Environmentalism is newly ascendant in America, urged on by the growing realization that the effects of climate change are likely to present the greatest threats to international development and our own quality of life over the next decades. The environment, long marginalized as a special interest, is becoming the galvanizing issue of this generation. The environmental problems that demand our attention today will only continue to multiply. It is imperative that we start thinking about them seriously now.

The presidency of Harvard is the perfect pulpit from which to tackle these issues. With our influential community of scholars, we have the world’s premier forum to face the most interdisciplinary of all problems. Addressing global questions of sustainability demands the attention of all our faculties, both as academics and as human beings. Our most basic ways of life demand that we provide real answers about how we will produce energy, build homes, and grow food in an increasingly strained world, answers that require political finesse, scientific rigor, innovative design, and legal savvy.

Change, of course, begins at home, and Faust enters her term with momentum already waiting for her. The Harvard undergraduate body voted in December by an 88 percent vote that the University ought to reduce its greenhouse gas emissions to 89 percent of 1990 levels by 2020; the student council of the Graduate School of Arts and Sciences agreed. The University already runs its own Green Campus Initiative, which has done tremendous work in bringing our campus up to the latest environmental standards, investing over six million dollars in 85 environmental projects and $100,000 in renewable energy research.

But these efforts have yet to be championed from above—their overwhelming support among students and many administrators has yet to be matched by a concerted push to set sustainability at the center of Harvard’s plan for the future.

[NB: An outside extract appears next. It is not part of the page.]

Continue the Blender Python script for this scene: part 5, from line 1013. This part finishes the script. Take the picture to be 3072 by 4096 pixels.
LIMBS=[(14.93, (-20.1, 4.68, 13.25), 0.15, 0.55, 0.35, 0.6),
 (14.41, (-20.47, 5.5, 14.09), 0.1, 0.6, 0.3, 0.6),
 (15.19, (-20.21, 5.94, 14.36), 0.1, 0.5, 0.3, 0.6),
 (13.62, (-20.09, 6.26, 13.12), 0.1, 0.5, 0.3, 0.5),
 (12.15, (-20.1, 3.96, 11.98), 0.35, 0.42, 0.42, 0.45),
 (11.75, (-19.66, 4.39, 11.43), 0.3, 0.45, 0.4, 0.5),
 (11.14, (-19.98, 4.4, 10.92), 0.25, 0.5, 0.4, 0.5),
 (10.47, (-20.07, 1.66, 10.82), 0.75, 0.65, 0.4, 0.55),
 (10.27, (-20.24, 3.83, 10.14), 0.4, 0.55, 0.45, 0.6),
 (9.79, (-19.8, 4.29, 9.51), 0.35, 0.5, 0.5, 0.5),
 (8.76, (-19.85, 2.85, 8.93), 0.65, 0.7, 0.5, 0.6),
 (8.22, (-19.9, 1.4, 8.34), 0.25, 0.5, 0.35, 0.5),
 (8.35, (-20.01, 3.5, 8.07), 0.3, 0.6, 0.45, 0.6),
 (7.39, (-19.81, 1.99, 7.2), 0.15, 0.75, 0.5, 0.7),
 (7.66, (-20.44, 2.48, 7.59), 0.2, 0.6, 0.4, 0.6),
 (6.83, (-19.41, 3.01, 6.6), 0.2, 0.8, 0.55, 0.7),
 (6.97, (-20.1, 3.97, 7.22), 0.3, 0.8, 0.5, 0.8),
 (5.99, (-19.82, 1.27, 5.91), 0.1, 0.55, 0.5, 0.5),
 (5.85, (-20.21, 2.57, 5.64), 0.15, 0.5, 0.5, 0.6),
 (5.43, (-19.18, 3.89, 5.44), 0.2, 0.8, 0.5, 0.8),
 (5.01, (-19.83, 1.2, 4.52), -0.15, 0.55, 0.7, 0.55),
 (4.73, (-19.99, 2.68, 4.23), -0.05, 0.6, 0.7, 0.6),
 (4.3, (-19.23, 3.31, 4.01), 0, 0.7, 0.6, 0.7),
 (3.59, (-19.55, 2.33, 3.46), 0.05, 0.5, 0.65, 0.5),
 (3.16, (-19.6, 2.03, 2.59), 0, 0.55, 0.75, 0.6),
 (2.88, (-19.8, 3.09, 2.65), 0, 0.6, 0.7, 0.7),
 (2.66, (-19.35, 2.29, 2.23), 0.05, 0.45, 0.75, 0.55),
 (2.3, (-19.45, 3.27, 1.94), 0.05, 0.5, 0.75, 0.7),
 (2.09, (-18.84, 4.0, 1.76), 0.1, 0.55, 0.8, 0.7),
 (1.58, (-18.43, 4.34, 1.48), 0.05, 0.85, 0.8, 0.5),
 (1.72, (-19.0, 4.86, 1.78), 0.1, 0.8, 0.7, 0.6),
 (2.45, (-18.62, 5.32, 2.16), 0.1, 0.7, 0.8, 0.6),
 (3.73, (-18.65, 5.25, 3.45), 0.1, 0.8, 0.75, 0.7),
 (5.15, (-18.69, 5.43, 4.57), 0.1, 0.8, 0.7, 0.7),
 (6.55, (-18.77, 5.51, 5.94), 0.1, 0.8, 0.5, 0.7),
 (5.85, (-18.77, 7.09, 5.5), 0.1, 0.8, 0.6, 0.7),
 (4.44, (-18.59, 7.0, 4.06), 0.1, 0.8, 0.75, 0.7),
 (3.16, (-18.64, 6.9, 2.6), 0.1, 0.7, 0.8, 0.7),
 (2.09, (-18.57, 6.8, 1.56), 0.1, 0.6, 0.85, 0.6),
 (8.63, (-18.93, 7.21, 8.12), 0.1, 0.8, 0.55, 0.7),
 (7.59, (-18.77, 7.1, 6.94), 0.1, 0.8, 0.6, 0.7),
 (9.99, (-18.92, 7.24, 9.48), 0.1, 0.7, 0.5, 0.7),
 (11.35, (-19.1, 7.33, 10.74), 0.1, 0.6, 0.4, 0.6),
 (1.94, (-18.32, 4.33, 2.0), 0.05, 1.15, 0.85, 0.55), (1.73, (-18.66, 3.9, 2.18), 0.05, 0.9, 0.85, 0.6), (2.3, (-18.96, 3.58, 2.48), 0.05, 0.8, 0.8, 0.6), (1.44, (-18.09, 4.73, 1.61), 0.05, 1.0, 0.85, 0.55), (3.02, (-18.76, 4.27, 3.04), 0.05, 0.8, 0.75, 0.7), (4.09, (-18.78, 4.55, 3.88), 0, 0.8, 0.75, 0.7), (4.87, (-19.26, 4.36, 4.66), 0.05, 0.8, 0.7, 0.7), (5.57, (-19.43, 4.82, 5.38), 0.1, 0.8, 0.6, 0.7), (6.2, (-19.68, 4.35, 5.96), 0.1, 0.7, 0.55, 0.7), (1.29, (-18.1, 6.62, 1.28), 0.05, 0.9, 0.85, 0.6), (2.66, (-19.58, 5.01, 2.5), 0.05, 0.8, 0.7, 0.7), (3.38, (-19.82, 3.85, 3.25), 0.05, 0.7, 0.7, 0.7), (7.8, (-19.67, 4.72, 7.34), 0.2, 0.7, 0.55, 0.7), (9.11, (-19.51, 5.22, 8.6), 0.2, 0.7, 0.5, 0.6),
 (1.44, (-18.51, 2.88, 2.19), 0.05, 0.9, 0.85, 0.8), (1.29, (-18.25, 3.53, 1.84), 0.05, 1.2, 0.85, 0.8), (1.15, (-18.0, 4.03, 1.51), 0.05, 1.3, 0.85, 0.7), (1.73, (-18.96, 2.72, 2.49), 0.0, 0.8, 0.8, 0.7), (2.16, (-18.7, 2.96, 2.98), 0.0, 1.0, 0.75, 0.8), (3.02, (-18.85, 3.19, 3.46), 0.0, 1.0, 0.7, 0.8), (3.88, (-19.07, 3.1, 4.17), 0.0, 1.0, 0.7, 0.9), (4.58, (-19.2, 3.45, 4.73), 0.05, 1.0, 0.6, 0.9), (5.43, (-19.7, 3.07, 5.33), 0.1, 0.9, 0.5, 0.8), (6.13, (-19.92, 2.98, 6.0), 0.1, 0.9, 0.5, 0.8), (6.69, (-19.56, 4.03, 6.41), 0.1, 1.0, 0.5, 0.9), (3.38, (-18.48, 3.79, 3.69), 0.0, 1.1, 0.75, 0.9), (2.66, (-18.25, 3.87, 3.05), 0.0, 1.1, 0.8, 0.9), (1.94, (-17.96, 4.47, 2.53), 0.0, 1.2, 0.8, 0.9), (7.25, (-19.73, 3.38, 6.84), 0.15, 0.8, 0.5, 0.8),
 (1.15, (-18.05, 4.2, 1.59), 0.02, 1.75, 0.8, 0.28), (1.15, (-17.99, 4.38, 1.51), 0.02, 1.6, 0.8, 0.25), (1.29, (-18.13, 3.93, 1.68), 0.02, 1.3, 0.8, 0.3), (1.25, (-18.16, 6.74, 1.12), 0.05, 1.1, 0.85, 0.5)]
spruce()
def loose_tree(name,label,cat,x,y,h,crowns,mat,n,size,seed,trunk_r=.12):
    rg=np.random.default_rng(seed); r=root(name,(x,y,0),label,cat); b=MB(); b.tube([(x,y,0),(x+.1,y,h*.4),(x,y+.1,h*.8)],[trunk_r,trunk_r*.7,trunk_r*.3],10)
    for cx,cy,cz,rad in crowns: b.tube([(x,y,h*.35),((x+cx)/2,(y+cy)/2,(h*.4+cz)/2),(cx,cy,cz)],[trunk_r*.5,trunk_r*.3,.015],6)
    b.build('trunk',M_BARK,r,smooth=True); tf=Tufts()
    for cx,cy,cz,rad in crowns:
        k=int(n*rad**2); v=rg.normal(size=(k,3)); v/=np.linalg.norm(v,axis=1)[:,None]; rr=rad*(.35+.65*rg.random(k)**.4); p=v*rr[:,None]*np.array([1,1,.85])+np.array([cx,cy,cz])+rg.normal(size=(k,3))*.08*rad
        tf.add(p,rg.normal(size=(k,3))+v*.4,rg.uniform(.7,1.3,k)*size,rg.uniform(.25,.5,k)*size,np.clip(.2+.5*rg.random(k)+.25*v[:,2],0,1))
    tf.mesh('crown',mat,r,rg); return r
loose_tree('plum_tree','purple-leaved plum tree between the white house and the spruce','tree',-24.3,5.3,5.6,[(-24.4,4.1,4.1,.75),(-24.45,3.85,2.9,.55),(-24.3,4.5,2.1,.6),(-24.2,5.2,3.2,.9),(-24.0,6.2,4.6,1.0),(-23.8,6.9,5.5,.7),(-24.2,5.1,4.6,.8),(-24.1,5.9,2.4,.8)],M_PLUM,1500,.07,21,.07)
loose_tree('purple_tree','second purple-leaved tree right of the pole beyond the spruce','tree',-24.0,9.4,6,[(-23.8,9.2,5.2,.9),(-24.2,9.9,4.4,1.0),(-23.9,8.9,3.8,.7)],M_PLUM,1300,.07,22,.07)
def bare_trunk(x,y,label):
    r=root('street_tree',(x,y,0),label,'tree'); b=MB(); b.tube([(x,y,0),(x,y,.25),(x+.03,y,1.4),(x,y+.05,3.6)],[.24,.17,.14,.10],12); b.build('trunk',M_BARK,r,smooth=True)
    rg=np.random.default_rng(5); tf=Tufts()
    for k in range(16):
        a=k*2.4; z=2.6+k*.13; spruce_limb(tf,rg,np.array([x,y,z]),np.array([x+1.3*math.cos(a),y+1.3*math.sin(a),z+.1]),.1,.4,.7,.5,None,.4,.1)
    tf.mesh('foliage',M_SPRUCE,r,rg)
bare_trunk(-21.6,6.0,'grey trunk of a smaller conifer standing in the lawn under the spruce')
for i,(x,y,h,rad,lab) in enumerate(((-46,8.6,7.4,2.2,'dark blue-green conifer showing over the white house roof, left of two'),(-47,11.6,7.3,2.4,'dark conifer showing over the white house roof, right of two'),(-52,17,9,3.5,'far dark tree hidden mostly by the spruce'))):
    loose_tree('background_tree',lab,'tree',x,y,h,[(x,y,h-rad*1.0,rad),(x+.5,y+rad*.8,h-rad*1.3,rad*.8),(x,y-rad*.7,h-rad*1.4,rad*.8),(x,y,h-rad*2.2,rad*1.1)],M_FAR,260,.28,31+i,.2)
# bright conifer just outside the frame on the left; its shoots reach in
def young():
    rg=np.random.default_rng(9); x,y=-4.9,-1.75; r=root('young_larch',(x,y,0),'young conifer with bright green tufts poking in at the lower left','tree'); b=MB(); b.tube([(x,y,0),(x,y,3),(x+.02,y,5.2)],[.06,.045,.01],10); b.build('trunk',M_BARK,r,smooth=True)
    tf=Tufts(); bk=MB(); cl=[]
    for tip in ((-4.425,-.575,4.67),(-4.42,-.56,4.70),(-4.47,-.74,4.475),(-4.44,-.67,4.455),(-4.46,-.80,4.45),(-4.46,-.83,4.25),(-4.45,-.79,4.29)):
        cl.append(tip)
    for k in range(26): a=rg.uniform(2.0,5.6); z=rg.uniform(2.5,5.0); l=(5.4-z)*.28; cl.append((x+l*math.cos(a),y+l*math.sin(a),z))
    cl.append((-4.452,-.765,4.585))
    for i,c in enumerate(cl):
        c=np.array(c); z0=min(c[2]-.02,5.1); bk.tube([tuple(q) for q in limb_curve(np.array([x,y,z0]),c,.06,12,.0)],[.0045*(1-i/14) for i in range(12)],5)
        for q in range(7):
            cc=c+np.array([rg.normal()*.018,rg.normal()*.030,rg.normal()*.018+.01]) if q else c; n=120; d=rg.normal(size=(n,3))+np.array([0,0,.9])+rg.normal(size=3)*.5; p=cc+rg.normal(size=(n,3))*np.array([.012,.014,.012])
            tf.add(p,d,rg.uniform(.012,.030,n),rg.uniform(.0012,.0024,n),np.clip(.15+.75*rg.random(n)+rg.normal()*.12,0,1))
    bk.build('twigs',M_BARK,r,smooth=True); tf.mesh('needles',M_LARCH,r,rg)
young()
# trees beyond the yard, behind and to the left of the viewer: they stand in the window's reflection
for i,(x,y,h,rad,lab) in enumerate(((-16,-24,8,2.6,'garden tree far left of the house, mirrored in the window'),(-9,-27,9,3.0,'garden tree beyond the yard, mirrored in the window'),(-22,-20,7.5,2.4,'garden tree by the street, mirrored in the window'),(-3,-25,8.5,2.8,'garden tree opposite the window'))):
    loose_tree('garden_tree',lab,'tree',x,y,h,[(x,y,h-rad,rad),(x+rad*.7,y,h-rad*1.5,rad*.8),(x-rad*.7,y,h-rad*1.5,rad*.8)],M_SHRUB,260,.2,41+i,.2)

That future holds enormous opportunities. President Faust will oversee the largest expansion of Harvard’s campus since Pusey’s tenure. When Harvard breaks new ground in Allston, President Faust ought to emulate Pusey’s moral leadership and boldly assert environmental standards for a new century. Harvard is an academic exemplar sitting inside a “city upon a hill.” It will not have many chances to define itself in bricks and mortar like it will in the next few years. Its leaders must provide a vision of a sustainable 21st century world.

The project of good environmental stewardship, though, is not limited to within Harvard’s walls.  Faust ought to begin by committing our own campus to the highest of standards. But to ignore our transformative influence on the outside world is to default on the responsibility that the Harvard presidency carries. Today environmentalism occupies a peculiar place between research and action; it is gathering steam but its whistle has not yet rung. It awaits its champions. It has found one in Al Gore; it could use many others. As she sets the tone for academic institutions everywhere, Faust can show the world that the environment must be a cardinal concern for both institutions and young leaders. The radiating effects of the Harvard presidency have already been seen in the news coverage of her appointment; let her now use that power to lead.

For, in the end, we will have to address environmental issues whether we want to or not. In the face of climate change and resource depletion, the vexing issues we obsess over now will suddenly seem very small. The standard-bearers of the future will be those who provide compelling answers to crucial environmental questions. Let us hope that Faust is willing to carry Harvard forward under this green banner.


Spring Greeney ’09 is an environmental science and public policy concentrator in Pforzheimer House. Karen A. McKinnon ’10 lives in Mower Hall. Garrett G. D. Nelson ’09, a Crimson editorial editor, is a social studies and visual and environmental studies concentrator in Cabot House. All are members of the Board of the Environmental Action Committee.